* **WHAT THIS TASK INVOLVES**
Without the pictures, retype exactly the lines from the top of the entries below through the line that contains "w.node_tree.nodes['Background'].inputs[1].default_value = 0.05".

• • • • •

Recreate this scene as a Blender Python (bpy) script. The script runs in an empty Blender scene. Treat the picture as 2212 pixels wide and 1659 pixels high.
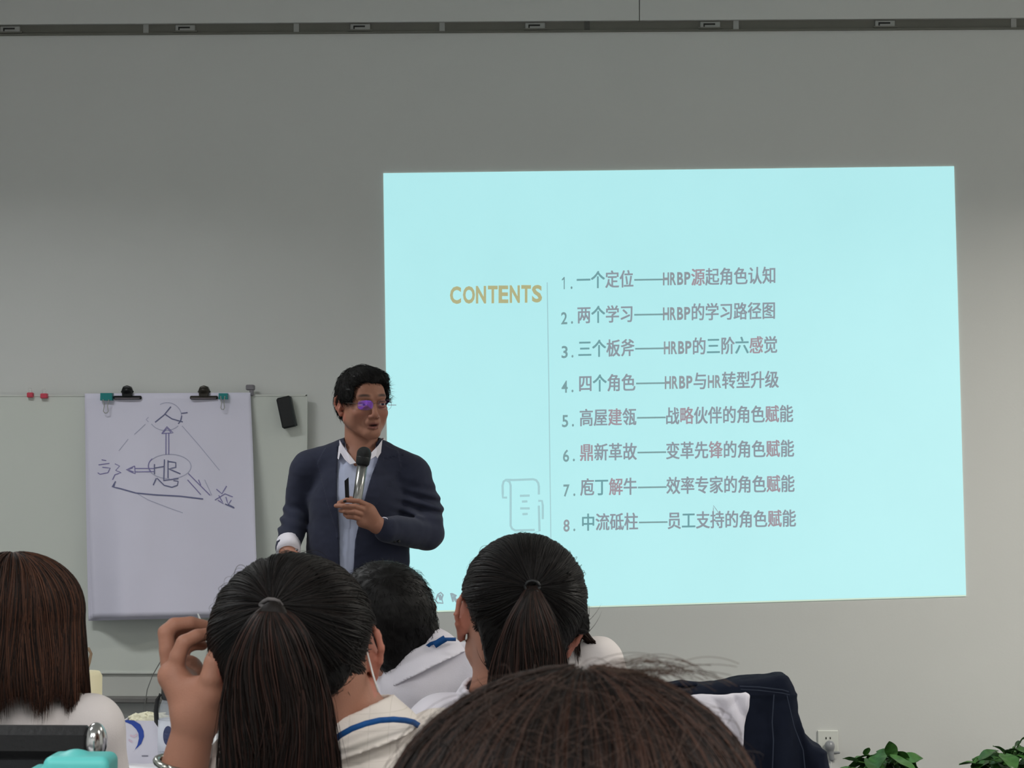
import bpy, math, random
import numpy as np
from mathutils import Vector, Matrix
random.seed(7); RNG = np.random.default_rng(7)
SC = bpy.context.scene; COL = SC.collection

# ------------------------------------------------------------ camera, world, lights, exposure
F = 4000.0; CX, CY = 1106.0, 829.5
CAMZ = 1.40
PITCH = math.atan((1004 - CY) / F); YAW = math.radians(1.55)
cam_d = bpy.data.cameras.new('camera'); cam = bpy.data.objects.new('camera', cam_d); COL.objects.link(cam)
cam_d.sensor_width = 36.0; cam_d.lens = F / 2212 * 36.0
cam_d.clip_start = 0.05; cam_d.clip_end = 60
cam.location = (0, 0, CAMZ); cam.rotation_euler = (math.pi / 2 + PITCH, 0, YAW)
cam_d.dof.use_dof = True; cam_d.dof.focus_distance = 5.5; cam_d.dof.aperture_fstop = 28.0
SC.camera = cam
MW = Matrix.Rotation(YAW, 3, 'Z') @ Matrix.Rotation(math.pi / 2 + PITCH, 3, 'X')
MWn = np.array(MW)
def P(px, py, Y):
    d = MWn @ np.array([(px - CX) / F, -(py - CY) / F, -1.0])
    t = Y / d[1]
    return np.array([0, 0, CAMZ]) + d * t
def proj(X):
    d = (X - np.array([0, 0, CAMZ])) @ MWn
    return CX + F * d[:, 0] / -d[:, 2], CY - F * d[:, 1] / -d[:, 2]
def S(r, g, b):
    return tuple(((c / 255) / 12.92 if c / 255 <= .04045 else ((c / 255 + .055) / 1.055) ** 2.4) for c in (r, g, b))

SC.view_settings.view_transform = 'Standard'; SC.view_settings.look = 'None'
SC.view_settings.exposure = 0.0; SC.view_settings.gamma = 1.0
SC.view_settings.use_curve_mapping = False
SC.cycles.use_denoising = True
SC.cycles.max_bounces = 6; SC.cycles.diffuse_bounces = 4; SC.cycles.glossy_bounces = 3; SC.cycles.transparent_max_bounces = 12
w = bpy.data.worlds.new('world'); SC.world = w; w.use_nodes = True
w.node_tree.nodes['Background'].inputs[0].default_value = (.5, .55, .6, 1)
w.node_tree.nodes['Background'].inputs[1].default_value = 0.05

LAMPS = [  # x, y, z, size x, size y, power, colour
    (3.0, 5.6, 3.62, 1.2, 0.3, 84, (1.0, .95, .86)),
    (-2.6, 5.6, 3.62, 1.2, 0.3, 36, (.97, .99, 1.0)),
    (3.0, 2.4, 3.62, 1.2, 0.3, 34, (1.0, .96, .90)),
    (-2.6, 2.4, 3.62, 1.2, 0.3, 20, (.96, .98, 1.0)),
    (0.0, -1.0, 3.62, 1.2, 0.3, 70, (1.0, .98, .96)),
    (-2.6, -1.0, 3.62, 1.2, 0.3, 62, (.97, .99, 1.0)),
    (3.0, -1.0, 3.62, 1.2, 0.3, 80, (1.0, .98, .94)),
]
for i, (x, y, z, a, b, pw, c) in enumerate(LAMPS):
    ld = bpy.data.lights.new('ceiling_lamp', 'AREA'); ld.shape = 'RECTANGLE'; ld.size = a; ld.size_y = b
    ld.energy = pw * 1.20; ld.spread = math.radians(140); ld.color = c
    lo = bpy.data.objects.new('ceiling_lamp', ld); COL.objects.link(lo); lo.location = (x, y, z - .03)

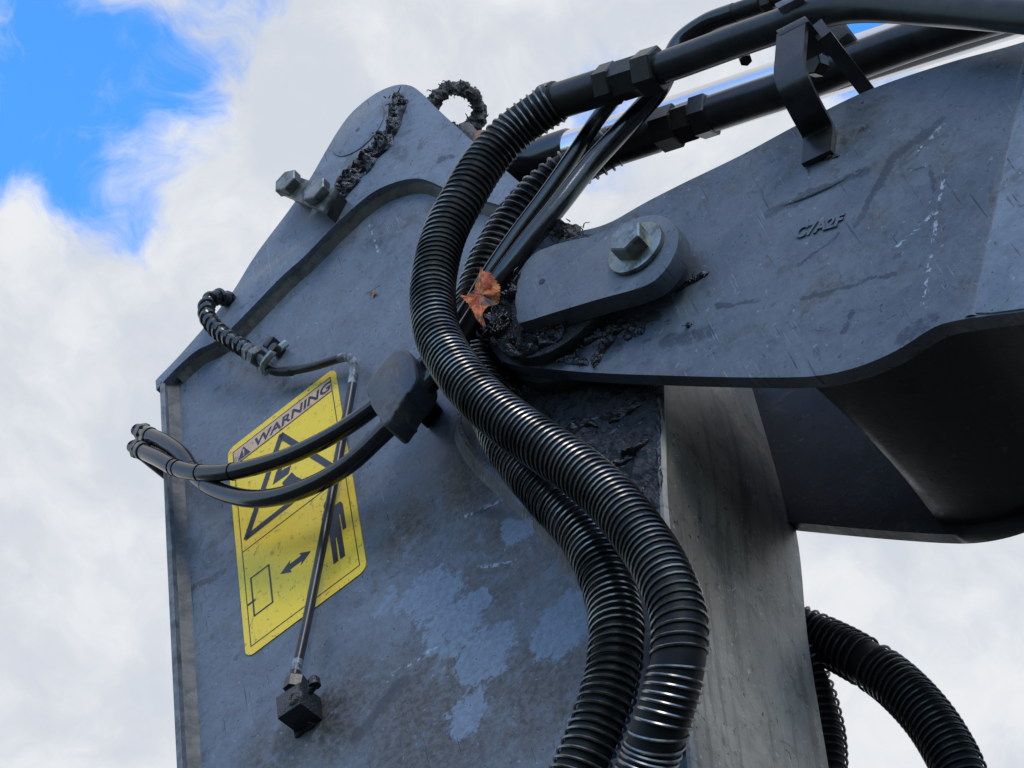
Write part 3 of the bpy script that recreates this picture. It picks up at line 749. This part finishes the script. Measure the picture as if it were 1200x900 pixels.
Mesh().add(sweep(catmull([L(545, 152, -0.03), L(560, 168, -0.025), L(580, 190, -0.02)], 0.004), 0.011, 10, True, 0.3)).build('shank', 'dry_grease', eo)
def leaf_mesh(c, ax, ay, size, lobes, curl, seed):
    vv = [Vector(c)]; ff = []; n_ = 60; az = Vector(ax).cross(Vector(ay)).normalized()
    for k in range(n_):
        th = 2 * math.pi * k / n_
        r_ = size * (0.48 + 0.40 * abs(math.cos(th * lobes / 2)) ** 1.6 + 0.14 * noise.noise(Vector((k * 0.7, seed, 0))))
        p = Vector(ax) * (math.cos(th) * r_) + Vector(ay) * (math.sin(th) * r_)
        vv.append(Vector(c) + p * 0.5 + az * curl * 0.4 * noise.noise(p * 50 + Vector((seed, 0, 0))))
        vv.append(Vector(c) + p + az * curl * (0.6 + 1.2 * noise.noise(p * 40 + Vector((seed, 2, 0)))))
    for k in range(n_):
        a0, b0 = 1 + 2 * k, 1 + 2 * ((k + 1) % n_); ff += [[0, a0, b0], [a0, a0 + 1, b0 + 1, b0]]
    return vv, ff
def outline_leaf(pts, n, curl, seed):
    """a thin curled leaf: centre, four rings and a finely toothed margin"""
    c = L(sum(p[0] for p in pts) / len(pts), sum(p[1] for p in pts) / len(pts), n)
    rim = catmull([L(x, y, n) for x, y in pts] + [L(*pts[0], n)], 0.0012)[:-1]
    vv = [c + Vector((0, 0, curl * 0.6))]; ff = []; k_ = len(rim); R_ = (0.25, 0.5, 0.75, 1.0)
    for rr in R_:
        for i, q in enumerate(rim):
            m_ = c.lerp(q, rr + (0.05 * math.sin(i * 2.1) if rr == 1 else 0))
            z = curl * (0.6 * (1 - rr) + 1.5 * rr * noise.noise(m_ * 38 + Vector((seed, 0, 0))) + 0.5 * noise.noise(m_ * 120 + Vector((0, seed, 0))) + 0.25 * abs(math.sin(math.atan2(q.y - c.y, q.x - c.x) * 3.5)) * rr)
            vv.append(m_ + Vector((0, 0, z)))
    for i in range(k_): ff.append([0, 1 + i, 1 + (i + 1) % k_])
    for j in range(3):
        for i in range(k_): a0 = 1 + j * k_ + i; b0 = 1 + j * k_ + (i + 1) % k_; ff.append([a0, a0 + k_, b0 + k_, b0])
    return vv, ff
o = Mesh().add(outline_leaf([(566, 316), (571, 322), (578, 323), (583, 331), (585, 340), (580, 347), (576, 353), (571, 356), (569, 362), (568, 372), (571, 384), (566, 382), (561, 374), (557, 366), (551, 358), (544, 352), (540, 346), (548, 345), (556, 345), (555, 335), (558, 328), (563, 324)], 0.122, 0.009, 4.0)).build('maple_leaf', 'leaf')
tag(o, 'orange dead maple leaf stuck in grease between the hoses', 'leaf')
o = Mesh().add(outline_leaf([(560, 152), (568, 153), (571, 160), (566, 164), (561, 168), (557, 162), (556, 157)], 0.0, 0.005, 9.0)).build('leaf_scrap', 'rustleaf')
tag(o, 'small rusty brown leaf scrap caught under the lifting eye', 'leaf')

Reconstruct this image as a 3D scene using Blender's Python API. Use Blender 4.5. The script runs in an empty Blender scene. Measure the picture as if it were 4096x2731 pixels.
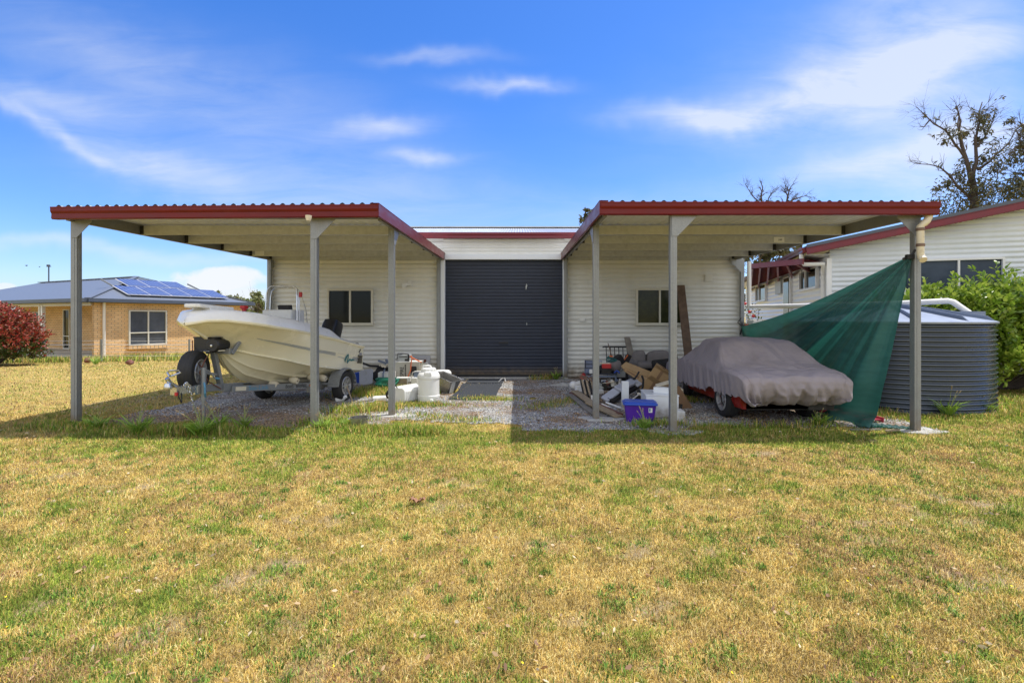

• • • • •

* **EXERCISE RESPONSE**
Recreate this scene as a Blender Python (bpy) script. The script runs in an empty Blender scene. Treat the picture as 2212 pixels wide and 1659 pixels high.
import bpy, math, random
import numpy as np
from mathutils import Vector, Matrix
random.seed(7); RNG = np.random.default_rng(7)
SC = bpy.context.scene; COL = SC.collection

# ------------------------------------------------------------ camera, world, lights, exposure
F = 4000.0; CX, CY = 1106.0, 829.5
CAMZ = 1.40
PITCH = math.atan((1004 - CY) / F); YAW = math.radians(1.55)
cam_d = bpy.data.cameras.new('camera'); cam = bpy.data.objects.new('camera', cam_d); COL.objects.link(cam)
cam_d.sensor_width = 36.0; cam_d.lens = F / 2212 * 36.0
cam_d.clip_start = 0.05; cam_d.clip_end = 60
cam.location = (0, 0, CAMZ); cam.rotation_euler = (math.pi / 2 + PITCH, 0, YAW)
cam_d.dof.use_dof = True; cam_d.dof.focus_distance = 5.5; cam_d.dof.aperture_fstop = 28.0
SC.camera = cam
MW = Matrix.Rotation(YAW, 3, 'Z') @ Matrix.Rotation(math.pi / 2 + PITCH, 3, 'X')
MWn = np.array(MW)
def P(px, py, Y):
    d = MWn @ np.array([(px - CX) / F, -(py - CY) / F, -1.0])
    t = Y / d[1]
    return np.array([0, 0, CAMZ]) + d * t
def proj(X):
    d = (X - np.array([0, 0, CAMZ])) @ MWn
    return CX + F * d[:, 0] / -d[:, 2], CY - F * d[:, 1] / -d[:, 2]
def S(r, g, b):
    return tuple(((c / 255) / 12.92 if c / 255 <= .04045 else ((c / 255 + .055) / 1.055) ** 2.4) for c in (r, g, b))

SC.view_settings.view_transform = 'Standard'; SC.view_settings.look = 'None'
SC.view_settings.exposure = 0.0; SC.view_settings.gamma = 1.0
SC.view_settings.use_curve_mapping = False
SC.cycles.use_denoising = True
SC.cycles.max_bounces = 6; SC.cycles.diffuse_bounces = 4; SC.cycles.glossy_bounces = 3; SC.cycles.transparent_max_bounces = 12
w = bpy.data.worlds.new('world'); SC.world = w; w.use_nodes = True
w.node_tree.nodes['Background'].inputs[0].default_value = (.5, .55, .6, 1)
w.node_tree.nodes['Background'].inputs[1].default_value = 0.05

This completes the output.